Flatter and Flatter

With the economy more sluggish than predicted, could we be in a long recession?

Listener: 30 October, 2010.

Keywords: Macroeconomics & Money;

That another long recession started in 2007 can’t be ruled out. In more than a third of the past 150 years, our economy – measured as gross domestic product per person – has been flat or falling for %periods of five or more years. Although most of these times of “stagnation” were in the first 100 years, two long recessions have occurred in the past 50 years: the 10 or so years that followed the wool-price crash in 1966, and the seven or so years of the Rogernomics recession from 1986.

Are we entering another one? When everyone decided in 2009 that a second Great Depression was not going to happen (after the international monetary authorities responded more intelligently this time), people tended to think things were back to normal and the economy would return to its growth path.

Little thought was given to the possibility that once the monetary stage of the crisis was over, the economy would stagnate over a long period as the country got its balance sheets in order. The notion that growth is the normal state of an economy has been so central to our thinking that the possibility of stagnation was hardly considered.

Yet history shows growth is not inevitable. There are parallels with the 17-year Long Depression of the 1880s and 1890s, precipitated by a banking crisis in the financial capital of the world – London – followed by a long sluggish world economy. New Zealand’s Long Depression had been preceded by the Sir Julius Vogel-inspired borrowing boom, which resulted in a lot of overvalued assets and consequential financial, farm and business collapses. One of the roles of long recessions is to squeeze out overvaluations.

My interest in economic history has moved on to the first part of the 20th century, when economic stagnation lasted for about 30 years: from the first decade of that century to the end of the Great Depression (followed by a very rapid recovery). Those who can think back only a decade or two may be unaware that economic growth is not guaranteed and that long periods of stagnation are real possibilities.
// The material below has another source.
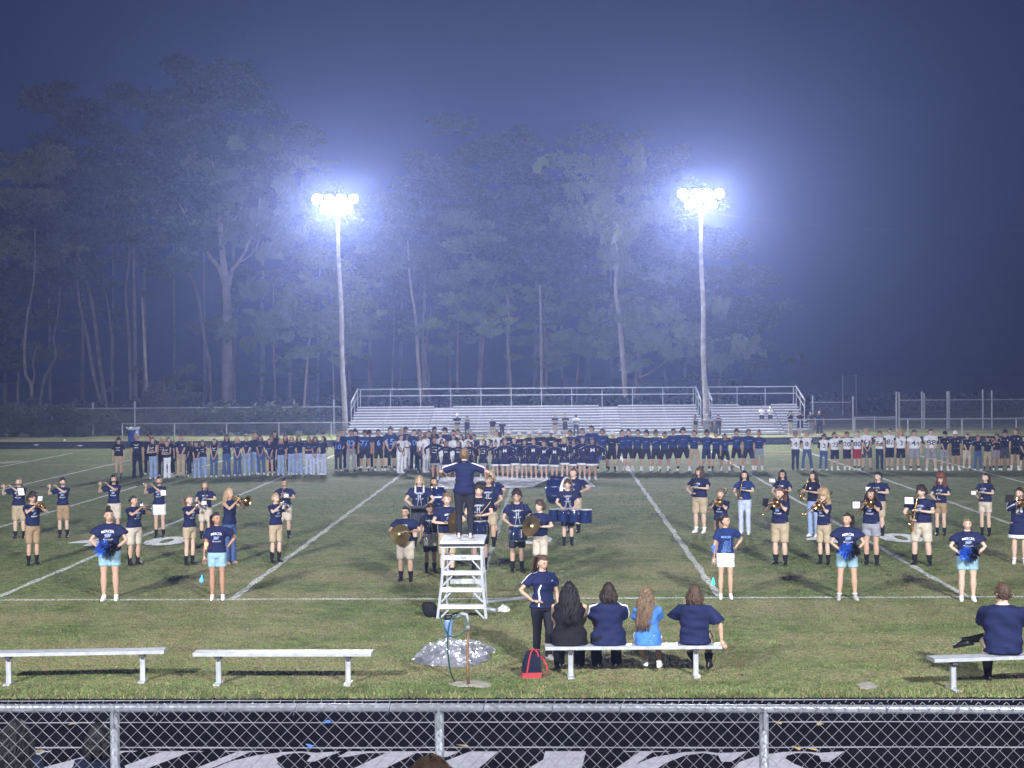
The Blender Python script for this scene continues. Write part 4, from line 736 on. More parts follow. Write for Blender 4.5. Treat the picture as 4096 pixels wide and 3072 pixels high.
def head_geo(fem):
    if fem in HEADN: return HEADN[fem]
    b = MB(); n, m = 22, 16; vs = []; rx, ry, rz = (.072, .090, .112) if fem else (.076, .094, .116)
    for i in range(m + 1):
        ph = -math.pi / 2 + math.pi * i / m
        for j in range(n):
            a = 2 * math.pi * j / n; x, y, z = math.cos(ph) * math.cos(a), math.cos(ph) * math.sin(a), math.sin(ph); X_, Y_, Z_ = x * rx, y * ry, z * rz
            if z < 0: X_ *= 1 - .30 * (-z) ** 1.3; Y_ = Y_ * (1 - .28 * (-z) ** 1.5) - .020 * (-z) ** 1.2
            if y < 0:
                g = lambda u, v, su, sv: math.exp(-((x - u) / su) ** 2 - ((z - v) / sv) ** 2)
                Y_ -= .020 * g(0, -.18, .13, .17) * 1.0 + .007 * g(0, -.47, .22, .08) + .010 * g(0, -.85, .3, .14) + .004 * g(0, .25, .5, .1)
                Y_ += .010 * (g(.36, .08, .17, .12) + g(-.36, .08, .17, .12)) + .005 * g(0, -.36, .2, .05)
            vs.append((X_, Y_, Z_))
    fs = [(i * n + j, i * n + (j + 1) % n, (i + 1) * n + (j + 1) % n, (i + 1) * n + j) for i in range(m) for j in range(n)]; b.add(vs, fs)
    for sg in (-1, 1):
        b.ball((sg * rx * .99, .006, -.012), (.010, .02, .030), 0, 8, 6); b.ball((sg * .029, -ry * .855, .010), (.0135, .008, .0085), 1, 8, 5)
        b.box((sg * .030, -ry * .90, .033), (.028, .008, .005), 1)
    b.ball((0, -ry * .90 - .002, -.056), (.021, .009, .0075), 2, 8, 5); HEADN[fem] = b; return b
def hand_geo(b, W_, D, sg, curl=.5):
    D = D.normalized(); up = V3(0, 0, 1); side = D.cross(up); side = side.normalized() if side.length > .1 else V3(1, 0, 0); nrm = side.cross(D).normalized(); pn = -nrm
    b.tube([W_ - D * .02, W_ + D * .02, W_ + D * .05, W_ + D * .088], [(.024, .017), (.032, .016), (.040, .016), (.038, .013)], 8, 0, ref=side)
    for i, (o_, l) in enumerate(((-.029, .062), (-.010, .073), (.010, .068), (.028, .052))):
        p = W_ + D * .082 + side * o_; d = D.copy(); pts = [p]
        for k in range(3):
            an = curl * (.25 + .55 * k); dd = (D * math.cos(an) + pn * math.sin(an)); p = p + dd * l * (.42, .33, .25)[k]; pts.append(p)
        b.tube(pts, [.0095, .009, .0082, .0062], 5, 0)
    p = W_ + D * .025 - side * .028 * sg; d2 = (D * .6 - side * sg * .75 + pn * .35).normalized(); b.tube([p, p + d2 * .035, p + d2 * .045 + D * .025], [.012, .0105, .008], 5, 0)
BODY = {}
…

That we are in another long recession could explain the failures to predict the current state of the economy. The economy has been a lot more sluggish than the pundits predicted. Economic forecasting involves putting in a medium-term trend and fitting a business cycle around it. If the forecasters get the trend too high, their predictions about the short-term fluctuations will be wrong, too; so they keep expecting an upturn that never occurs.

A natural optimism makes it difficult to contemplate a long stagnation. Who would support a political party campaigning that the economy is going to be stagnant under its care, even if that is a realistic assessment? Better to claim to have a strategy to reach parity with Australia, even if this is more ideological than economically credible.

To think clearly about the economy, one has to stand back from such muddle-headed optimism. I can’t be sure what will happen, but we need at least to contemplate the possibility of another long recession.

After all, New Zealand output per head is about 3% below its peak of three years ago, and many commentators expect the world economy to be sluggish (little increase in real incomes with high unemployment) for up to a decade. (China is an exception.)

Or to put the issue the other way round, where do the growth optimists expect the sustainable expansion to come from? Economic growth is not some magic number; it is the consequence of myriads of production and expenditure decisions that affect the total output. That is what economists should be analysing and explaining.

Taking a more realistic approach – instead of borrow and hope (as we did in the past decade) or just hope (this decade) – is not only more sensible, but also provides the basis of a practical strategy, as I shall develop over the next few months. Unless others adopt a similar realism, public commentary will remain dominated by the current misleadingly optimistic confusion.